His weekend was completed with victory at promotion rivals Morton, rumoured to be in line for a take over from celebrity chef Gordon Ramsey. One of the television people asked Brooks what qualities Ramsey would need.
"A lobotomy," he said. "I'm on my third already."
ends
Before heading for the Hebrides, the column recorded its annual visit to Chester-le-Street Riverside. It was meant to be light hearted, a chance to discover what Critics' Corner had to grumble about in a double promotion season.
We also noted at least three "misanthropic" official complaints about the "innocent" chanting of a group of Derbyshire supporters.
The following morning's Times reported that, on the final day, officials had threatened the "good natured" chanters with ejection after more complaints from Durham members and from Derbyshire's president.
"It was hardly the tolerance one might expect from an aspiring test ground," wrote Norman Harris. Hear, hear.
ends
Whitley Bay FC's programme, that other essential holiday reading, carries a lively column by Geoff Smoult carried Home Thoughts From Abroad. He's exiled to Southport.

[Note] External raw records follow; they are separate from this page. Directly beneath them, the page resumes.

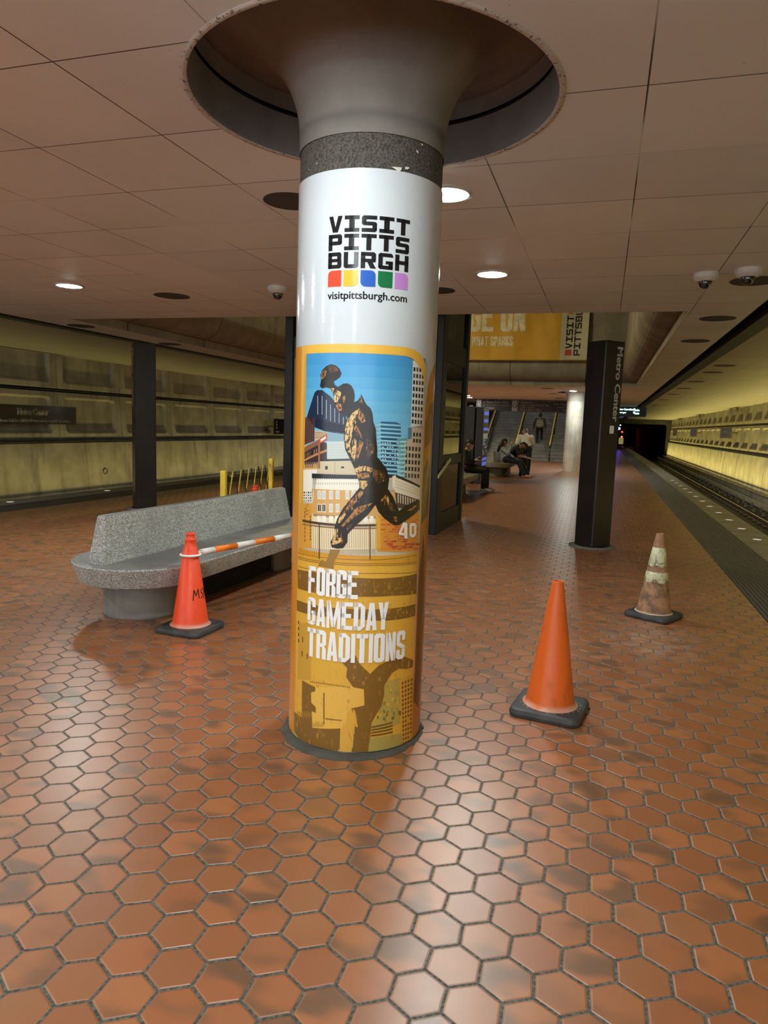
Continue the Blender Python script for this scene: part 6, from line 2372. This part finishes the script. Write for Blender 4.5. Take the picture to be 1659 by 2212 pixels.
def person(loc, rz, label, J, skin, shirt, trousers, shoes, hair, hairlong=False, sleeve=.5, build=1.0, cap=False, sh_in=1.12):
    """J: joints in the body's own frame (x forward, y to its own side, z up)"""
    g = lambda k: Vector(J[k])
    b = build
    pel, che, nek, hed, look = g('pelvis'), g('chest'), g('neck'), g('head'), Vector(J.get('look', (1, 0, 0))).normalized()
    up = (hed - nek).normalized()
    caps = [(pel, (pel + che) / 2, .125 * b, .115 * b), ((pel + che) / 2, che, .115 * b, .13 * b), (che, nek - up * .03, .12 * b, .06), (nek - up * .04, hed - up * .05, .052, .05)]
    # head: skull, jaw, nose, brow, ears
    sd = look.cross(up).normalized()
    caps += [(hed - look * .018, hed + look * .015 + up * .012, .088, .082), (hed - up * .05 + look * .02, hed - up * .085 + look * .045, .066, .042), (hed + look * .092 + up * .005, hed + look * .112 - up * .028, .010, .015), (hed + look * .085 + up * .03 - sd * .03, hed + look * .085 + up * .03 + sd * .03, .012, .012), (hed + look * .085 - up * .065 - sd * .018, hed + look * .085 - up * .065 + sd * .018, .010, .010)]
    for q in (-1, 1): caps.append((hed + sd * q * .088 - look * .01 + up * .015, hed + sd * q * .09 - look * .012 - up * .025, .016, .012))
    sh, arm = [], []
    for k, s_ in (('L', 1), ('R', -1)):
        S_, E_, W_ = g('sh' + k), g('el' + k), g('wr' + k)
        caps += [(che + (S_ - che) * .35, S_, .07 * b, .058 * b), (S_, E_, .052 * b, .040 * b), (E_, W_, .040 * b, .026)]
        caps += hand(W_ + (W_ - E_).normalized() * .02, J.get('hand' + k, tuple(W_ - E_)), s_)
        H_, K_2, A_2, T_2 = g('hip' + k), g('kn' + k), g('an' + k), g('to' + k)
        caps += [(pel + (H_ - pel) * .5, H_, .11 * b, .095 * b), (H_, K_2, .088 * b, .056 * b), (K_2, (K_2 * .6 + A_2 * .4), .054 * b, .054 * b), (K_2 * .6 + A_2 * .4, A_2, .054 * b, .036), (A_2 - Vector((0, 0, .03)), T_2, .035, .028)]
        arm.append((S_, E_, W_))
    body = blob('person', caps, skin, None, .0105, 2)
    body.location = loc
    body.rotation_euler = (0, 0, rz)
    tag(body, label, 'person')
    # shirt or top
    gar = [(pel + (che - pel) * .12, (pel + che) / 2, .14 * b * sh_in * .95, .135 * b * sh_in * .95), ((pel + che) / 2, che, .135 * b * sh_in * .95, .145 * b), (che, nek - up * .07, .142 * b, .075)]
    for S_, E_, W_ in arm:
        gar += [(che + (S_ - che) * .35, S_, .085 * b, .074 * b)]
        if sleeve >= 1: gar += [(S_, E_, .070 * b, .056 * b), (E_, E_ + (W_ - E_) * min(.92, sleeve - .08), .056 * b, .042)]
        else: gar += [(S_, S_ + (E_ - S_) * sleeve, .070 * b, .064 * b)]
    blob('shirt', gar, shirt, body, .012, 4)
    leg = [(pel + (che - pel) * .02, pel - (che - pel) * .02, .142 * b, .142 * b)]
    fl = J.get('flare', 1.0)
    for k in 'LR':
        H_, K_2, A_2 = g('hip' + k), g('kn' + k), g('an' + k)
        leg += [(pel + (H_ - pel) * .5, H_, .125 * b, .112 * b), (H_, K_2, .105 * b, .074 * b * fl), (K_2, A_2 + (K_2 - A_2).normalized() * .03, .072 * b * fl, .056 * fl * fl)]
        T_2 = g('to' + k)
        d_ = (T_2 - A_2); d_.z = 0; d_ = d_.normalized()
        zf = A_2.z - .075
        s1 = Vector((A_2.x, A_2.y, zf + .035)) - d_ * .035
        blob('shoe', [(s1, s1 + d_ * .12 + Vector((0, 0, .005)), .043, .046), (s1 + d_ * .10, s1 + d_ * .215 - Vector((0, 0, .008)), .045, .032), (s1 + Vector((0, 0, .02)), s1 + Vector((0, 0, .055)) + d_ * .02, .042, .038)], shoes, body, .010, 2)
    blob('trousers', leg, trousers, body, .012, 4)
    hc = [(hed - look * .035 + up * .025, hed + look * .012 + up * .045, .088, .080), (hed - look * .055 - up * .01, hed - look * .05 + up * .03, .072, .08)]
    if hairlong:
        for q in (-1, 0, 1):
            hc += [(hed - look * .05 + sd * q * .055, hed - look * .085 + sd * q * .07 - up * .13, .066, .062), (hed - look * .085 + sd * q * .07 - up * .12, hed - look * .10 + sd * q * .06 - up * .27, .060, .040)]
    if cap: hc += [(hed + up * .06 + look * .02, hed + up * .05 - look * .02, .075, .085)]
    blob('hair', hc, hair, body, .010, 2)
    return body


def cloth(n_, c, r=.8): return plain(n_, c, r, 0, .18, 14.0, .25, 60.0)


SK1, SK2, SK3 = plain('skin_fair', (.55, .30, .22), .5), plain('skin_tan', (.42, .22, .14), .5), plain('skin_deep', (.20, .10, .06), .5)
H_blk, H_gry = plain('hair_black', (.012, .010, .010), .55), plain('hair_grey', (.17, .15, .13), .6)
T_blk, T_navy, T_char = cloth('cloth_black', (.010, .010, .011)), cloth('cloth_navy', (.013, .018, .040)), cloth('cloth_charcoal', (.022, .023, .026))
S_wht, S_blu, S_olv = plain('cloth_white', (.84, .87, .92), .8, 0, .04, 14.0, .2, 60.0), cloth('cloth_pale_blue', (.33, .40, .52)), cloth('cloth_olive', (.060, .055, .030))
SH_w, SH_b, SH_p = plain('shoe_cream', (.60, .54, .42), .6), plain('shoe_black', (.015, .014, .014), .5), plain('shoe_pink_tan', (.55, .30, .24), .5)

# woman leaning back on the far bench, one hand raised
person((-2.95, 22.25, 0), 0, 'seated woman with long dark hair in a pale blue blouse raising one hand', dict(
    pelvis=(.02, 0, .585), chest=(-.07, 0, .79), neck=(-.09, 0, .96), head=(-.05, 0, 1.085), look=(1, .05, .12),
    shL=(-.07, .17, .88), elL=(.10, .24, .70), wrL=(.26, .10, .62), handL=(1, -.4, -.3), shR=(-.07, -.17, .88), elR=(.12, -.24, .74), wrR=(.17, -.15, .97), handR=(.15, .1, 1),
    hipL=(.05, .10, .565), knL=(.46, .12, .50), anL=(.72, .12, .105), toL=(.86, .12, .035), hipR=(.05, -.10, .565), knR=(.44, -.10, .49), anR=(.64, -.12, .105), toR=(.78, -.14, .035), flare=1.16),
    SK2, S_blu, T_navy, SH_p, H_blk, True, 1.55, .93)
# man bowed forward beside her
person((-2.93, 22.85, 0), 0, 'seated man in dark clothes bowed forward with forearms on his knees', dict(
    pelvis=(.06, 0, .60), chest=(.24, 0, .84), neck=(.38, 0, .97), head=(.48, 0, 1.0), look=(.75, 0, -.66),
    shL=(.26, .19, .90), elL=(.44, .22, .64), wrL=(.60, .06, .61), handL=(1, -.1, -.2), shR=(.26, -.19, .90), elR=(.42, -.24, .64), wrR=(.60, -.08, .61), handR=(1, .1, -.2),
    hipL=(.08, .10, .575), knL=(.52, .16, .51), anL=(.50, .16, .105), toL=(.64, .17, .035), hipR=(.08, -.10, .575), knR=(.50, -.15, .51), anR=(.46, -.15, .105), toR=(.60, -.16, .035)),
    SK2, T_char, T_blk, SH_b, H_blk, False, .65, 1.06)
# standing man in a white shirt, bending away
person((-2.48, 23.7, 0), radians(98), 'standing man in a white short-sleeved shirt and dark trousers bending away', dict(
    pelvis=(0, 0, .90), chest=(.20, 0, 1.19), neck=(.34, .0, 1.35), head=(.43, .03, 1.43), look=(.8, .2, -.5),
    shL=(.24, .185, 1.265), elL=(.30, .27, 1.00), wrL=(.46, .26, .82), shR=(.24, -.185, 1.265), elR=(.32, -.24, 1.00), wrR=(.50, -.18, .86),
    hipL=(0, .10, .88), knL=(.04, .12, .48), anL=(0, .12, .105), toL=(.15, .13, .035), hipR=(0, -.10, .88), knR=(.02, -.12, .48), anR=(-.03, -.13, .105), toR=(.12, -.14, .035)),
    SK1, S_wht, T_char, SH_b, H_gry, False, .75, 1.12)
# person with a phone on the middle bench
person((-3.06, 16.35, 0), 0, 'seated person in black clothes and pale shoes looking at a phone beside the lift', dict(
    pelvis=(.02, 0, .595), chest=(-.02, 0, .83), neck=(.0, 0, 1.0), head=(.05, 0, 1.11), look=(.85, 0, -.5),
    shL=(-.01, .18, .93), elL=(.06, .22, .68), wrL=(.20, .06, .76), handL=(.9, -.2, .15), shR=(-.01, -.18, .93), elR=(.04, -.24, .68), wrR=(.18, -.08, .74), handR=(.9, .2, .15),
    hipL=(.04, .10, .57), knL=(.46, .11, .52), anL=(.48, .12, .105), toL=(.62, .14, .035), hipR=(.04, -.10, .57), knR=(.45, -.10, .52), anR=(.43, -.12, .105), toR=(.57, -.14, .035)),
    SK2, T_blk, T_blk, SH_w, H_blk, False, 1.9, 1.0)
ph = thing('phone', (-2.80, 16.33, .80), radians(0), 'phone with a lit screen held by the black-clothed seated person', 'phone')
mb = MB(); R_ = Matrix.Rotation(radians(-28), 4, 'Y'); mb.rbox(-.075, -.036, -.004, .075, .036, .004, .002, 0, R_); mb.build('case', M_black, ph)
mb = MB(); mb.box(-.068, -.031, .004, .068, .031, .0048, 0, R_); mb.build('screen', glow('phone_screen', (.8, .9, 1, 1), 2.5), ph)
g_ = thing('game_device', (-2.27, 22.80, .585), 0, 'small pale handheld device between the hands of the bowed man', 'handheld device')
mb = MB(); mb.rbox(-.03, -.06, -.006, .045, .06, .006, .003); mb.build('case', plain('device_pale', (.5, .5, .5), .4), g_)
mb = MB(); mb.box(-.02, -.045, .006, .036, .045, .007); mb.build('screen', M_dark, g_)
# climber with a backpack
CLY, CLZ = 35.5 + 4 * .30 + .14, 5 * .165
person((-3.21, CLY, CLZ), radians(90), 'person in dark clothes and black cap climbing the stairs with a pack', dict(
    pelvis=(0, 0, .86), chest=(.05, 0, 1.15), neck=(.09, 0, 1.32), head=(.12, 0, 1.43), look=(1, 0, -.15),
    shL=(.04, .19, 1.24), elL=(-.06, .28, 1.0), wrL=(.02, .29, .78), shR=(.04, -.19, 1.24), elR=(-.04, -.28, 1.0), wrR=(.06, -.28, .78), handL=(.1, 0, -1), handR=(.1, 0, -1),
    hipL=(0, .09, .84), knL=(.05, .10, .46), anL=(-.02, .10, .105), toL=(.11, .11, .035), hipR=(0, -.09, .84), knR=(.20, -.10, .58), anR=(.22, -.10, .27), toR=(.35, -.11, .20)),
    SK3, S_olv, T_blk, SH_b, H_blk, False, 1.9, 1.0, True)
bp = thing('backpack', (-3.21, CLY - .17, CLZ + 1.07), 0, 'olive and khaki backpack worn by the person climbing the stairs', 'backpack')
blob('pack_body', [((-.10, 0, -.16), (-.09, 0, .14), .085, .075), ((.10, 0, -.16), (.09, 0, .14), .085, .075), ((0, -.01, -.16), (0, -.01, .15), .105, .09)], cloth('pack_khaki', (.30, .27, .15)), bp, .012, 3)
blob('front_pocket', [((-.07, -.10, -.14), (.07, -.10, -.14), .045, .045), ((-.07, -.10, -.03), (.07, -.10, -.03), .04, .04)], cloth('pack_pale', (.40, .37, .24)), bp, .010, 3)
blob('top_flap', [((-.09, -.02, .16), (.09, -.02, .16), .06, .06)], cloth('pack_dark', (.07, .06, .035)), bp, .010, 3)
for q in (-1, 1):
    mb = MB(); mb.tube([(q * .11, .10, .16), (q * .13, .17, .20), (q * .13, .24, .12), (q * .14, .20, -.05), (q * .13, .08, -.16)], .016, 8); mb.build('strap', T_blk, bp)
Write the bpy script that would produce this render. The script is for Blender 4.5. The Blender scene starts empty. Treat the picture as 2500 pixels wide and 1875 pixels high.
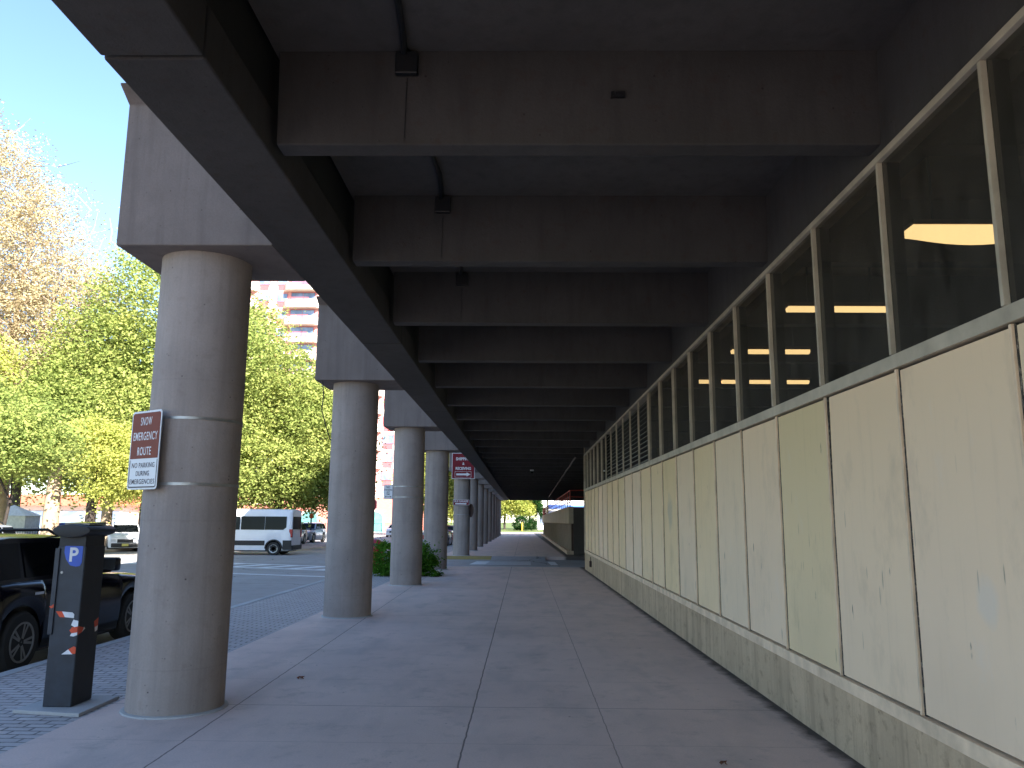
import bpy, bmesh, math, random
import numpy as np
from mathutils import Vector, Matrix
R = math.radians
scn = bpy.context.scene
random.seed(7)
rng = np.random.default_rng(11)

# ------------------------------------------------------------------ camera
CAM_H = 1.6
cam = bpy.data.cameras.new("camera"); camo = bpy.data.objects.new("camera", cam)
scn.collection.objects.link(camo); scn.camera = camo
cam.sensor_width = 36; cam.lens = 36 * 1950 / 2500
cam.clip_start = 0.05; cam.clip_end = 3000
def _n(v): return Vector(v).normalized()
Yc = _n((29, -336.5, -1950)); Zc = _n((80, 11307, -1950)); Zc = (Zc - Zc.dot(Yc) * Yc).normalized(); Xc = Yc.cross(Zc)
camo.matrix_world = Matrix.Translation((0, 0, CAM_H)) @ Matrix((Xc, Yc, Zc)).to_4x4()

# ------------------------------------------------------------------ sky, sun, exposure
SUN_EL, SUN_AZ = 34.0, 146.0      # azimuth clockwise from +Y: from behind right
w = bpy.data.worlds.new("World"); scn.world = w; w.use_nodes = True
nt = w.node_tree; bg = nt.nodes["Background"]; sky = nt.nodes.new("ShaderNodeTexSky")
sky.sky_type = 'NISHITA'; sky.sun_disc = False
sky.sun_elevation = R(SUN_EL); sky.sun_rotation = R(SUN_AZ); sky.air_density = 1.0; sky.dust_density = 0.3; sky.ozone_density = 3.4
nt.links.new(sky.outputs[0], bg.inputs[0]); bg.inputs[1].default_value = 0.088
sl = bpy.data.lights.new("sun", 'SUN'); sl.energy = 5.0; sl.angle = R(0.5); sl.color = (1, .94, .85)
so = bpy.data.objects.new("sun", sl); scn.collection.objects.link(so)
a, e = R(SUN_AZ), R(SUN_EL)
sd = Vector((math.sin(a) * math.cos(e), math.cos(a) * math.cos(e), math.sin(e)))
so.rotation_euler = sd.to_track_quat('Z', 'Y').to_euler(); so.location = (20, -20, 40)
scn.view_settings.view_transform = 'Standard'; scn.view_settings.look = 'None'
scn.view_settings.exposure = 2.3; scn.view_settings.gamma = 1
scn.cycles.max_bounces = 8; scn.cycles.diffuse_bounces = 5; scn.cycles.transparent_max_bounces = 12
scn.cycles.sample_clamp_indirect = 6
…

Thus Geoff was able to report that for their visit to the seaside, Stevenage Borough left on Friday afternoon, stayed overnight at Warwick and planned to nip uo the M6 and then onto the M60.
It was half way through Saturday morning that someone realised a slight logistical problem: they weren't playing Stockport, as the planners had supposed, but Southport.
Stevenage finally arrived 20 minutes before kick-off and were 2-0 down inside ten minutes. Memo to other Conference clubs: don't be vague, ask for The Haig.
....and finally
The first Football League Cup final to be played at Wembley (Backtrack, September 2) was QPR v West Brom in 1967.
Robbie Young in Bishop Auckland today invites readers to suggest what was unusual about England's first innings total of 339 all out in the victorious test against the West Indies in March last year.
Back where it belongs, the column returns on Friday.